* _Data segment_
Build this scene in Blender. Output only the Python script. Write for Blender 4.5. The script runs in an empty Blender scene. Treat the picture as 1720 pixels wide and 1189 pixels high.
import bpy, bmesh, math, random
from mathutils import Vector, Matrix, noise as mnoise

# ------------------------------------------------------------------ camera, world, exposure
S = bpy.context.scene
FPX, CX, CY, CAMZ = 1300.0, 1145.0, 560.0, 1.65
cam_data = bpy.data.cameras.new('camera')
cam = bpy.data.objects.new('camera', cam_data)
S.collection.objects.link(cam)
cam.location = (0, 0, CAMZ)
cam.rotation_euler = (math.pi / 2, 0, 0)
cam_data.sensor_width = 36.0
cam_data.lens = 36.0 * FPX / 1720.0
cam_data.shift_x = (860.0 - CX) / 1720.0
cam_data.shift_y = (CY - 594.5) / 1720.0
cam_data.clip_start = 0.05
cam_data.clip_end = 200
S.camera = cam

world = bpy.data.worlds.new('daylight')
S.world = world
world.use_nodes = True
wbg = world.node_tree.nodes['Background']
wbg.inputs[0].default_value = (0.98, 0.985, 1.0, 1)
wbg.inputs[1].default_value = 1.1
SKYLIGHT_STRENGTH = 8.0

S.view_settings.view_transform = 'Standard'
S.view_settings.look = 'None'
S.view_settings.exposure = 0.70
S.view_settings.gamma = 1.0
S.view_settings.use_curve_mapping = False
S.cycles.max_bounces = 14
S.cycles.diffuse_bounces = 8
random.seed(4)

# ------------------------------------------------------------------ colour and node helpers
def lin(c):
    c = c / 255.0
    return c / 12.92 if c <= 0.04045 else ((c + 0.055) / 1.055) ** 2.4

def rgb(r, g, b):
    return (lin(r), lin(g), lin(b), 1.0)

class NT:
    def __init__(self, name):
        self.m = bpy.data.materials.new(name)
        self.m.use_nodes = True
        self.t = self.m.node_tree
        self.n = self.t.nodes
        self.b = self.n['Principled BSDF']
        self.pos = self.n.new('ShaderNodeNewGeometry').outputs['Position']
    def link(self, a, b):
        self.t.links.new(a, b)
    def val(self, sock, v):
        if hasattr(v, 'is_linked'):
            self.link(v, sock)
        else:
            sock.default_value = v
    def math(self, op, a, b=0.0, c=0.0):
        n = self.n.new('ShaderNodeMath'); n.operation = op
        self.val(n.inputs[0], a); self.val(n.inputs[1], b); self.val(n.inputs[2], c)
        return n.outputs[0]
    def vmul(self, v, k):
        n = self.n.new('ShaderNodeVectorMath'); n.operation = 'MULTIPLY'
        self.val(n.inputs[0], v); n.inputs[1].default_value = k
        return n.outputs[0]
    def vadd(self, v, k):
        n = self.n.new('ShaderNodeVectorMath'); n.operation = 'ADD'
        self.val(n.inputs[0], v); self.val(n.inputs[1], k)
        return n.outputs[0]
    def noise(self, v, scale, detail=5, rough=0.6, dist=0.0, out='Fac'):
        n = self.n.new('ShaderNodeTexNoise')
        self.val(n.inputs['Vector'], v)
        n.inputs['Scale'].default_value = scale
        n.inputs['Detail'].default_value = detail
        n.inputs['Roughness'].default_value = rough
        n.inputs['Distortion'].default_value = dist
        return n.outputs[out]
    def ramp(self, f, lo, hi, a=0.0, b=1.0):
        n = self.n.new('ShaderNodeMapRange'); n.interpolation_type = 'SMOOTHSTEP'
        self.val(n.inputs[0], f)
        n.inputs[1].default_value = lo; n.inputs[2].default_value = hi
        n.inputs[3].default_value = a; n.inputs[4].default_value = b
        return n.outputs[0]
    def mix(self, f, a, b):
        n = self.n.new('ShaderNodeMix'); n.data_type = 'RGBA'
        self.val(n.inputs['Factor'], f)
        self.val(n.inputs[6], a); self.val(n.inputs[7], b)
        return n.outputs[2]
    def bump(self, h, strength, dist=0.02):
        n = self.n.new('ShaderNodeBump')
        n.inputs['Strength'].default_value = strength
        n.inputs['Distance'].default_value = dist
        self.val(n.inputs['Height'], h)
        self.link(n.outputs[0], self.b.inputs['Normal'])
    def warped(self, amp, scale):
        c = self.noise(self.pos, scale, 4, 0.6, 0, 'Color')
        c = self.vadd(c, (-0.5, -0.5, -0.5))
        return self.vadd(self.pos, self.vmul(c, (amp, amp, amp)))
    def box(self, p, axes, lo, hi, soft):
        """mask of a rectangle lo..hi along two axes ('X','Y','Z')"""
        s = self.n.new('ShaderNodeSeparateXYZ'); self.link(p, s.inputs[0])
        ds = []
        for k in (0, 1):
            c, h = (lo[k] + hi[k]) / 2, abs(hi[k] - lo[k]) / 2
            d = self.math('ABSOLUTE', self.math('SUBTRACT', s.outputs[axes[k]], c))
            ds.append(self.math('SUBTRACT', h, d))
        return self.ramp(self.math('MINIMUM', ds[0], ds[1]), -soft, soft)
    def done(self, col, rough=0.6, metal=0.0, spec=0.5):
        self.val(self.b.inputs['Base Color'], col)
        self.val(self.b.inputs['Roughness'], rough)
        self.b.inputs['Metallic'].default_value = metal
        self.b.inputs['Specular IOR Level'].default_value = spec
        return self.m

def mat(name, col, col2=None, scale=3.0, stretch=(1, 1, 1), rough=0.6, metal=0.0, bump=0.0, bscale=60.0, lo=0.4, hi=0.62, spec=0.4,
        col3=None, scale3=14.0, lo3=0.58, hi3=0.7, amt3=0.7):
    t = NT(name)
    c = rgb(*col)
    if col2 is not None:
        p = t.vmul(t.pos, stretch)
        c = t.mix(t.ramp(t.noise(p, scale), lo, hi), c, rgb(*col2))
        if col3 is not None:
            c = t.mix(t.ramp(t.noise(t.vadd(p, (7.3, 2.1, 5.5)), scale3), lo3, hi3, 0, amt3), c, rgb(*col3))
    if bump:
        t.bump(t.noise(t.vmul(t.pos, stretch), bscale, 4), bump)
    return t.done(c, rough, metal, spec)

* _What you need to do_
From the first line to the last, retype the data exactly.

* _Result of the task_
Build this scene in Blender. Output only the Python script. Write for Blender 4.5. The script runs in an empty Blender scene. Treat the picture as 1720 pixels wide and 1189 pixels high.
import bpy, bmesh, math, random
from mathutils import Vector, Matrix, noise as mnoise

# ------------------------------------------------------------------ camera, world, exposure
S = bpy.context.scene
FPX, CX, CY, CAMZ = 1300.0, 1145.0, 560.0, 1.65
cam_data = bpy.data.cameras.new('camera')
cam = bpy.data.objects.new('camera', cam_data)
S.collection.objects.link(cam)
cam.location = (0, 0, CAMZ)
cam.rotation_euler = (math.pi / 2, 0, 0)
cam_data.sensor_width = 36.0
cam_data.lens = 36.0 * FPX / 1720.0
cam_data.shift_x = (860.0 - CX) / 1720.0
cam_data.shift_y = (CY - 594.5) / 1720.0
cam_data.clip_start = 0.05
cam_data.clip_end = 200
S.camera = cam

world = bpy.data.worlds.new('daylight')
S.world = world
world.use_nodes = True
wbg = world.node_tree.nodes['Background']
wbg.inputs[0].default_value = (0.98, 0.985, 1.0, 1)
wbg.inputs[1].default_value = 1.1
SKYLIGHT_STRENGTH = 8.0

S.view_settings.view_transform = 'Standard'
S.view_settings.look = 'None'
S.view_settings.exposure = 0.70
S.view_settings.gamma = 1.0
S.view_settings.use_curve_mapping = False
S.cycles.max_bounces = 14
S.cycles.diffuse_bounces = 8
random.seed(4)

# ------------------------------------------------------------------ colour and node helpers
def lin(c):
    c = c / 255.0
    return c / 12.92 if c <= 0.04045 else ((c + 0.055) / 1.055) ** 2.4

def rgb(r, g, b):
    return (lin(r), lin(g), lin(b), 1.0)

class NT:
    def __init__(self, name):
        self.m = bpy.data.materials.new(name)
        self.m.use_nodes = True
        self.t = self.m.node_tree
        self.n = self.t.nodes
        self.b = self.n['Principled BSDF']
        self.pos = self.n.new('ShaderNodeNewGeometry').outputs['Position']
    def link(self, a, b):
        self.t.links.new(a, b)
    def val(self, sock, v):
        if hasattr(v, 'is_linked'):
            self.link(v, sock)
        else:
            sock.default_value = v
    def math(self, op, a, b=0.0, c=0.0):
        n = self.n.new('ShaderNodeMath'); n.operation = op
        self.val(n.inputs[0], a); self.val(n.inputs[1], b); self.val(n.inputs[2], c)
        return n.outputs[0]
    def vmul(self, v, k):
        n = self.n.new('ShaderNodeVectorMath'); n.operation = 'MULTIPLY'
        self.val(n.inputs[0], v); n.inputs[1].default_value = k
        return n.outputs[0]
    def vadd(self, v, k):
        n = self.n.new('ShaderNodeVectorMath'); n.operation = 'ADD'
        self.val(n.inputs[0], v); self.val(n.inputs[1], k)
        return n.outputs[0]
    def noise(self, v, scale, detail=5, rough=0.6, dist=0.0, out='Fac'):
        n = self.n.new('ShaderNodeTexNoise')
        self.val(n.inputs['Vector'], v)
        n.inputs['Scale'].default_value = scale
        n.inputs['Detail'].default_value = detail
        n.inputs['Roughness'].default_value = rough
        n.inputs['Distortion'].default_value = dist
        return n.outputs[out]
    def ramp(self, f, lo, hi, a=0.0, b=1.0):
        n = self.n.new('ShaderNodeMapRange'); n.interpolation_type = 'SMOOTHSTEP'
        self.val(n.inputs[0], f)
        n.inputs[1].default_value = lo; n.inputs[2].default_value = hi
        n.inputs[3].default_value = a; n.inputs[4].default_value = b
        return n.outputs[0]
    def mix(self, f, a, b):
        n = self.n.new('ShaderNodeMix'); n.data_type = 'RGBA'
        self.val(n.inputs['Factor'], f)
        self.val(n.inputs[6], a); self.val(n.inputs[7], b)
        return n.outputs[2]
    def bump(self, h, strength, dist=0.02):
        n = self.n.new('ShaderNodeBump')
        n.inputs['Strength'].default_value = strength
        n.inputs['Distance'].default_value = dist
        self.val(n.inputs['Height'], h)
        self.link(n.outputs[0], self.b.inputs['Normal'])
    def warped(self, amp, scale):
        c = self.noise(self.pos, scale, 4, 0.6, 0, 'Color')
        c = self.vadd(c, (-0.5, -0.5, -0.5))
        return self.vadd(self.pos, self.vmul(c, (amp, amp, amp)))
    def box(self, p, axes, lo, hi, soft):
        """mask of a rectangle lo..hi along two axes ('X','Y','Z')"""
        s = self.n.new('ShaderNodeSeparateXYZ'); self.link(p, s.inputs[0])
        ds = []
        for k in (0, 1):
            c, h = (lo[k] + hi[k]) / 2, abs(hi[k] - lo[k]) / 2
            d = self.math('ABSOLUTE', self.math('SUBTRACT', s.outputs[axes[k]], c))
            ds.append(self.math('SUBTRACT', h, d))
        return self.ramp(self.math('MINIMUM', ds[0], ds[1]), -soft, soft)
    def done(self, col, rough=0.6, metal=0.0, spec=0.5):
        self.val(self.b.inputs['Base Color'], col)
        self.val(self.b.inputs['Roughness'], rough)
        self.b.inputs['Metallic'].default_value = metal
        self.b.inputs['Specular IOR Level'].default_value = spec
        return self.m

def mat(name, col, col2=None, scale=3.0, stretch=(1, 1, 1), rough=0.6, metal=0.0, bump=0.0, bscale=60.0, lo=0.4, hi=0.62, spec=0.4,
        col3=None, scale3=14.0, lo3=0.58, hi3=0.7, amt3=0.7):
    t = NT(name)
    c = rgb(*col)
    if col2 is not None:
        p = t.vmul(t.pos, stretch)
        c = t.mix(t.ramp(t.noise(p, scale), lo, hi), c, rgb(*col2))
        if col3 is not None:
            c = t.mix(t.ramp(t.noise(t.vadd(p, (7.3, 2.1, 5.5)), scale3), lo3, hi3, 0, amt3), c, rgb(*col3))
    if bump:
        t.bump(t.noise(t.vmul(t.pos, stretch), bscale, 4), bump)
    return t.done(c, rough, metal, spec)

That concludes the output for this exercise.